About Us
Today’s standard economics – the economics dominant in classrooms and governments – misconceives causes and misses some of the main effects, good bad and ugly. That has consequences for how we understand history, how we make policy, how society views business and economic life and what they could aspire to. Its explanations fail and mislead at important junctures in modern history.
In the early 1800s, Britain and America saw a phenomenal “take-off” into sustained economic growth. By the late 1800s, Germany and France followed suit. The standard body of economic theory – making only references to “technical progress” – offers no real explanation of why explosion occurred then or at all. The theory makes no room for any creative internal forces that may have powered it.
In response, the Center on Capitalism and Society is endeavoring to build a modern economics of the workings of modern economies – how they got their dynamism, how they promoted economic inclusion and how the imperfect knowledge on which they operated opened them to healthy booms yet also to unhealthy booms and ensuing slumps. On these questions, work at the Center has already produced insights over this decade.
Now, the U.S. economy has long shown signs of a decline in “dynamism” – its capacity and urge to make indigenous innovations. Neglect of business by banks, neglect of the long term by companies, and a drying up of venture capital all point to such a decline. The established theory does not and cannot encompass that decline since – having no room for human imagination, creativity, curiosity, and the unknown – it did not recognize the possibility of incorporating indigenous innovation to begin with.
By the 1980s, it became obvious that continental Western Europe did not have nearly the dynamism it had displayed in the 1800s and the 1920s. The continent’s postwar “miracle” was mostly catch-up, not dynamism. The U.S. retained its dynamism 'til the 1960s – with a surge during the internet boom of 1996 - 2004. We see clearly these days a welter of disturbing statistics dating back to the late 60's or early 70's. Foremost is the stagnation of productivity. That stagnation has led to depressed rates of return to investment, sluggish wage rates, stagnant income generally, bloated levels of household wealth relative to wages, an explosion of public debt and more.

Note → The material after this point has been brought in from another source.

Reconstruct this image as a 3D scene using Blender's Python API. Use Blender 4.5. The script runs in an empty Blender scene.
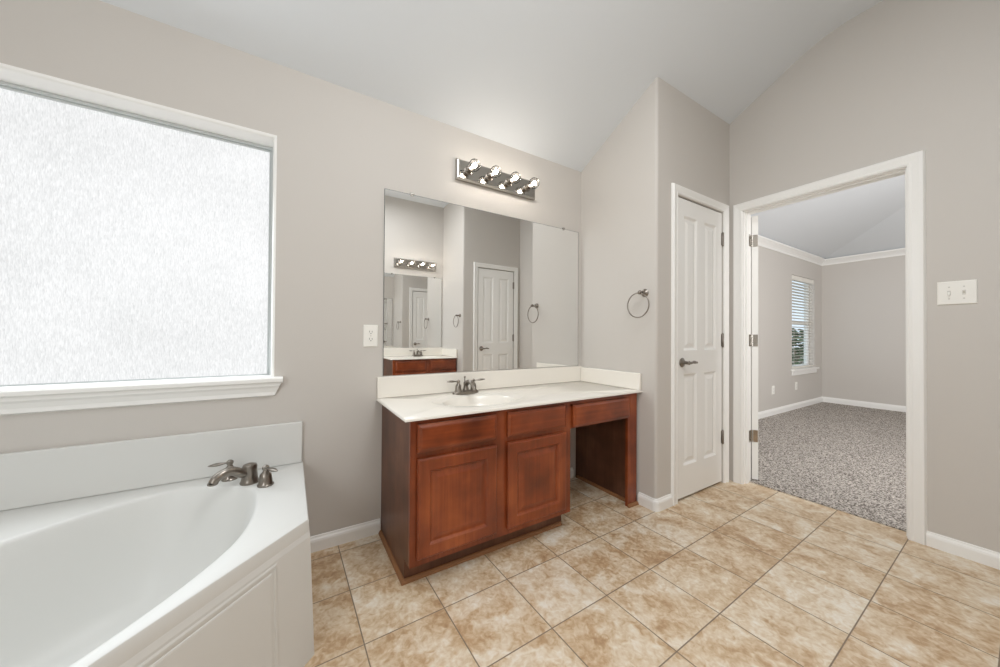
import bpy, bmesh, math, random
from mathutils import Vector, Matrix
random.seed(4)
S = bpy.context.scene
C = S.collection

# ------------------------------------------------------------------ camera, world, light, exposure
F_PX, YAW, PITCH, ROLL, H = 340.2, 0.5524, 0.0086, 0.0063, 1.0933
fw = Vector((math.sin(YAW)*math.cos(PITCH), math.cos(YAW)*math.cos(PITCH), math.sin(PITCH)))
rt = Vector((math.cos(YAW), -math.sin(YAW), 0)); up = rt.cross(fw)
r2 = rt*math.cos(ROLL)+up*math.sin(ROLL); u2 = -rt*math.sin(ROLL)+up*math.cos(ROLL)
cd = bpy.data.cameras.new('camera'); cam = bpy.data.objects.new('camera', cd); C.objects.link(cam)
cd.sensor_width = 36; cd.lens = F_PX*36/1000; cd.clip_start = 0.02
m = Matrix((r2, u2, -fw)).transposed().to_4x4(); m.translation = Vector((0, 0, H)); cam.matrix_world = m
S.camera = cam

W = bpy.data.worlds.new('sky'); S.world = W; W.use_nodes = True
W.node_tree.nodes['Background'].inputs[0].default_value = (0.78, 0.88, 1.0, 1)
W.node_tree.nodes['Background'].inputs[1].default_value = 1.15

def area(name, loc, target, sx, sy, power, col=(1, 1, 1)):
    l = bpy.data.lights.new(name, 'AREA'); l.shape = 'RECTANGLE'; l.size = sx; l.size_y = sy; l.energy = power; l.color = col
    o = bpy.data.objects.new(name, l); C.objects.link(o); o.location = loc
    o.rotation_euler = (Vector(target)-Vector(loc)).to_track_quat('-Z', 'Y').to_euler(); return o
area('left_fill', (-1.35, -0.25, 1.75), (1.9, 0.7, 1.35), 1.2, 1.3, 22, (0.93, 0.97, 1.0))  # added fill from the unseen left side
area('overhead_fill', (0.80, 0.25, 2.98), (0.95, 0.35, 0), 1.5, 0.7, 28, (0.96, 0.985, 1.0))  # added soft fill below the ceiling, not a fixture of the room
area('daylight_window', (-0.68, 2.02, 1.48), (-0.68, 0, 1.2), 1.1, 1.0, 12, (0.86, 0.94, 1.0))
area('bedroom_fill', (3.45, -1.0, 1.7), (7.8, 1.35, 1.9), 1.2, 1.6, 82, (1.0, 0.99, 0.98))  # added fill brightening the bedroom from beside the doorway, out of view
S.view_settings.view_transform = 'Standard'; S.view_settings.look = 'None'
S.view_settings.gamma = 1.0; S.view_settings.use_curve_mapping = False
S.view_settings.exposure = 0.09
S.cycles.use_denoising = True
S.cycles.max_bounces = 14; S.cycles.diffuse_bounces = 6; S.cycles.glossy_bounces = 8; S.cycles.transparent_max_bounces = 16
S.cycles.sample_clamp_indirect = 6.0; S.cycles.blur_glossy = 0.3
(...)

The Center has been asking whether the Renaissance values of individualism, vitalism and expressionism – that seem likely to have finally sparked the dynamism exhibited in the 19th century – have been on the decline since the late 60's, and whether such a decline lies behind the slowdown of innovation in America, France, and Germany beginning in the 70's.
Although the research findings at the Center are necessarily tentative, early results suggest that a prospering and flourishing society requires not only institutions to facilitate innovative activity but also a population imbued with the modernist values arising in the late Renaissance and endowed with the wisdom to avoid public policies that restrict initiative and distort incentives.